Pero, sobre todo, el hombre humilde es agradable a Dios porque se sujeta a la ley de Dios. La ley de Dios, que no está allí para limitar ni oprimirnos, sino para protegernos, para salvarnos del pecado y la esclavitud que el pecado produce; esta ley, el hombre humilde la ama y la cumple con devoción y reverencia. Y por eso, será bendecido por el Señor, tanto en esta vida como en la futura; porque como dice Cristo, Lc 18, 14 “el que se humilla será engrandecido”.
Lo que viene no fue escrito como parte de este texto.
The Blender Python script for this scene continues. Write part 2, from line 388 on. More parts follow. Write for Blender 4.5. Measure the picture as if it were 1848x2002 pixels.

Queridos hermanos, el orgullo es un gran peligro en nuestra vida espiritual. Es capaz de hacer que nos rebelemos contra la autoridad de Dios, y haciendo así, no nos quedará más que compartir el lote del príncipe de las tinieblas que por su inmensa soberbia se opone a todo lo justo y recto. Pero en la humildad, tenemos un camino seguro contrario a este vicio infernal. Practiquemos, pues, la humildad, en nuestros pensamientos, palabras, y obras. Entonces seremos pobres de espíritu, y nuestro será el reino de los cielos. Amén.